Pero cualquier objeto, sillas, escaleras, sin importar peso, forma o dificultad, podía ser izado a su barbilla desafiando las leyes físicas. Un día llegó a izar a un hombre que superaba los cien kilos de peso, sentado en una silla. Evidentemente la acción no era subida y bajada inmediata, era capaz de caminar y contener aquellos pesos infernales ante el asombro de los asistentes. Era un deleite ver las proezas de aquella leyenda que se desenvolvía a tu lado. La magia acercada al pueblo. Y por si fuera poco, su remuneración era la voluntad.
Pero si mítico acabaría siendo Barbachei, no menos mítico y extraordinario fue Renato quien, con alguna regularidad, visitaba Veguellina de Orbigo y supongo que otros pueblos también. Aquel hombre arriesgaba su vida a unas alturas escalofriantes. El pueblo entero se congregaba a la hora establecida para contemplar las evoluciones de aquel funambulista que, equipado con una pértiga, caminaba impávido sobre un cable que cruzaba toda la plaza hasta llegar al extremo en pendiente, sujeto a la cúspide de la torre en la zona nueva.

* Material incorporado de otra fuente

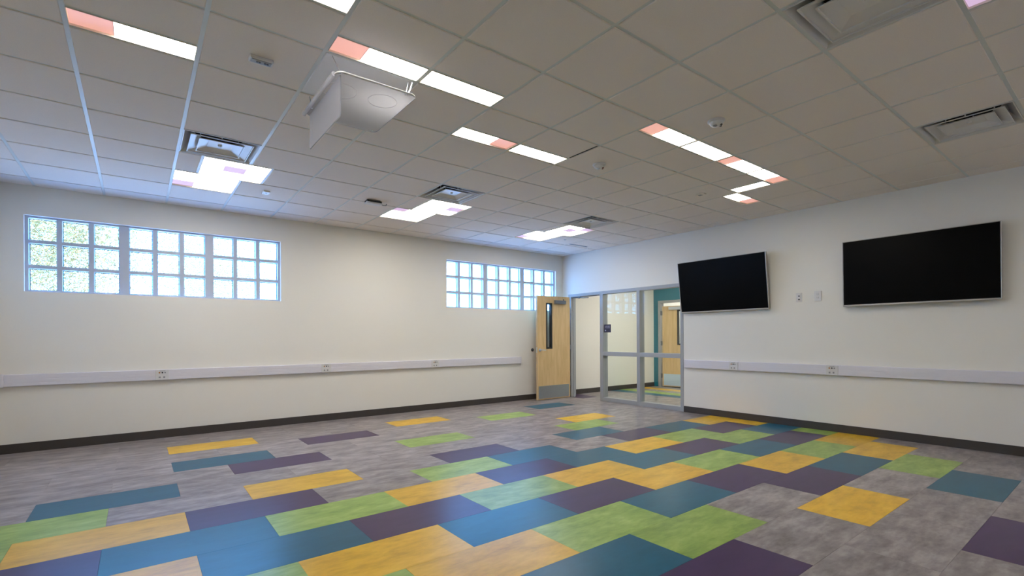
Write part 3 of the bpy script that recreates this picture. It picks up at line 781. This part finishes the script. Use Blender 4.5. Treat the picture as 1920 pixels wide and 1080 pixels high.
# ------------------------------------------------------------------ outside
struct('ground', MB().box(-40, 40, .3, 60, -.3, -.15), 'ground', label='pale sunlit ground outside the windows', cat='ground')
def tree(x, y, h, crown, n, label, seed):
    rnd = random.Random(seed)
    r = root('tree', (x, y, -.15), label, 'tree', 'trees outside the windows')
    mb = MB()
    def limb(p, d, L_, rad, depth):
        pts = [Vector(p)]; dd = Vector(d).normalized()
        for _ in range(4):
            dd = (dd+Vector((rnd.uniform(-.25, .25), rnd.uniform(-.25, .25), rnd.uniform(-.08, .16)))).normalized()
            pts.append(pts[-1]+dd*L_/4)
        mb.tube(pts, [rad*(1-.15*i) for i in range(5)], 7)
        ends.append((pts[-1].copy(), pts[2].copy()))
        if depth:
            for _ in range(3):
                b = pts[rnd.choice((2, 3, 4))]
                limb(b, (rnd.uniform(-1, 1), rnd.uniform(-1, 1), rnd.uniform(.0, .9)), L_*.68, rad*.5, depth-1)
    ends = []
    limb((0, 0, 0), (.1, 0, 1), h*.42, .10, 4)
    mb.build('trunk', 'bark', r)
    V = []; F = []
    for k in range(n):
        e = rnd.choice(ends)[rnd.randint(0, 1)]
        c = e+Vector((rnd.gauss(0, crown), rnd.gauss(0, crown), rnd.gauss(0, crown*.8)))
        if c.z < .5: continue
        d = Vector((rnd.uniform(-1, 1), rnd.uniform(-1, 1), rnd.uniform(-1, .3))).normalized(); s = d.cross(Vector((rnd.random(), rnd.random(), rnd.random()))).normalized()
        l_, w_ = rnd.uniform(.05, .13), rnd.uniform(.006, .014); o = len(V)
        V += [tuple(c), tuple(c+d*l_*.5+s*w_), tuple(c+d*l_), tuple(c+d*l_*.5-s*w_)]; F.append((o, o+1, o+2, o+3))
    me = bpy.data.meshes.new('leaves'); me.from_pydata(V, [], F); me.materials.append(M['leaf']); me.update()
    put('leaves', me, r, kind='stuff')
tree(-8.7, 6.0, 6.4, .6, 30000, 'pale green feathery tree behind the left window', 3)
tree(-5.7, 14.0, 7.5, .8, 20000, 'thinner pale tree behind the middle of the left window', 11)
tree(-1.9, 7.5, 2.9, .25, 9000, 'low pale tree behind the window near the door', 5)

Cuando ya todo parecía visto de aquel número circense, sin carpa ni red que pudiera salvarlo de una caída, llegaba algo más difícil todavía. Su siguiente intervención era volver a hacer el mismo recorrido pero en esta ocasión con sus ojos cubiertos por una venda. Ciertamente aquello era impactante y no faltaban gritos de temor elevándose al cielo. Pero aún quedaba el plato fuerte, asistido por un ayudante, de forma inexplicable volvían a hacer el mismo recorrido ambos, sólo que en esta ocasión lo hacían con una moto de la que pendía Renato.
Estas cosas por inverosímiles que puedan parecer, eran el espectáculo para la gente sencilla. Lástima que quizá nunca supimos reconocerles toda su valía. León entonces era otra cosa.